SEC “Conflict Minerals Rule”

Congress directed the Securities and Exchange Commission (SEC) to develop a “Conflict Minerals” rule in the Dodd-Frank “Wall Street Reform and Consumer Protection Act” of 2010, Section 1502.  The SEC finalized its rule on August 22, 2012.  The purpose of the rule is to discourage the use of the four minerals: tin, tantalum, tungsten or gold, from mines in the Democratic Republic of the Congo (DRC) or surrounding countries when those mines are contributing to violence in the region by financing armed groups.

The final rule only applies directly to companies required to report to the SEC under Sections 13(a) or 15(d) of the Exchange Act.  Even if a company determines that the rule will not directly apply to it,  the company may likely still bear an indirect impact if its downstream users are directly covered by the rule.  Regardless of whether Council member companies are covered directly by the rule, they intend to follow the rule’s requirements for reporting on “conflict minerals” to provide their customers with the information necessary for them to comply.

The final rule will apply to products containing any of the four conflict minerals if the minerals are “necessary to the functionality or production” of the product or products manufactured.  In a significant departure from its original proposal, the SEC ultimately determined that “intentionally adding” a mineral to the product was an appropriate measure of whether the mineral is necessary to the functionality or production of the product.  The Council considers this to mean that alloys containing trace elements of a conflict mineral as contaminants and impurities do not cause that product to fall under the requirements of the rule.

The Council followed the development of this rule closely and responded to the SEC’s request for comments, raising several critical issues related to the inability to trace the origin of conflict minerals in recycled scrap.  The Council is pleased that the SEC responded to our comments and recognized that it is impossible to trace the source of conflict minerals in scrap.  The original proposal would have required a Conflict Minerals Report (CMR), due diligence and third-party audits for all recycled or scrap sources of conflict minerals.  In the final rule requires  users of scrap only to conduct a “reasonable inquiry” procedure to confirm that the conflict minerals come from scrap sources.

Of the four metals, Council members use only tin  as an alloying element in some of the alloys that are produced.

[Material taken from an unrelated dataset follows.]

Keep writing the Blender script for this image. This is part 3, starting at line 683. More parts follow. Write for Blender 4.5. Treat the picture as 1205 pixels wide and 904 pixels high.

Most of the tin in these alloys is sourced from the post-industrial or post-consumer scrap that is melted as part of the casting operation to produce new material.  Council member companies are establishing “reasonable inquiry” procedures to establish that any conflict minerals in their products originate from recycled material when in fact that is the case.

When Council member companies find it necessary to purchase small amounts of virgin alloying metal, it is normally sourced as metallic tin in “master alloys” purchased from master alloy manufacturers that obtain the alloying metal from refiners and smelters.  The Council is investigating established tracking mechanisms, such as the Electronics Industry Citizenship Coalition (EICC) Conflict Free Smelter Program, that can provide methods to determine sourcing of the virgin minerals in their products to insure that they are DRC conflict-free.

The SEC plans to provide additional guidance in the near future, which hopefully will further clarify the law’s requirements.  The Council is continuing to work with the SEC to ensure the industry has a clear understanding of the rule.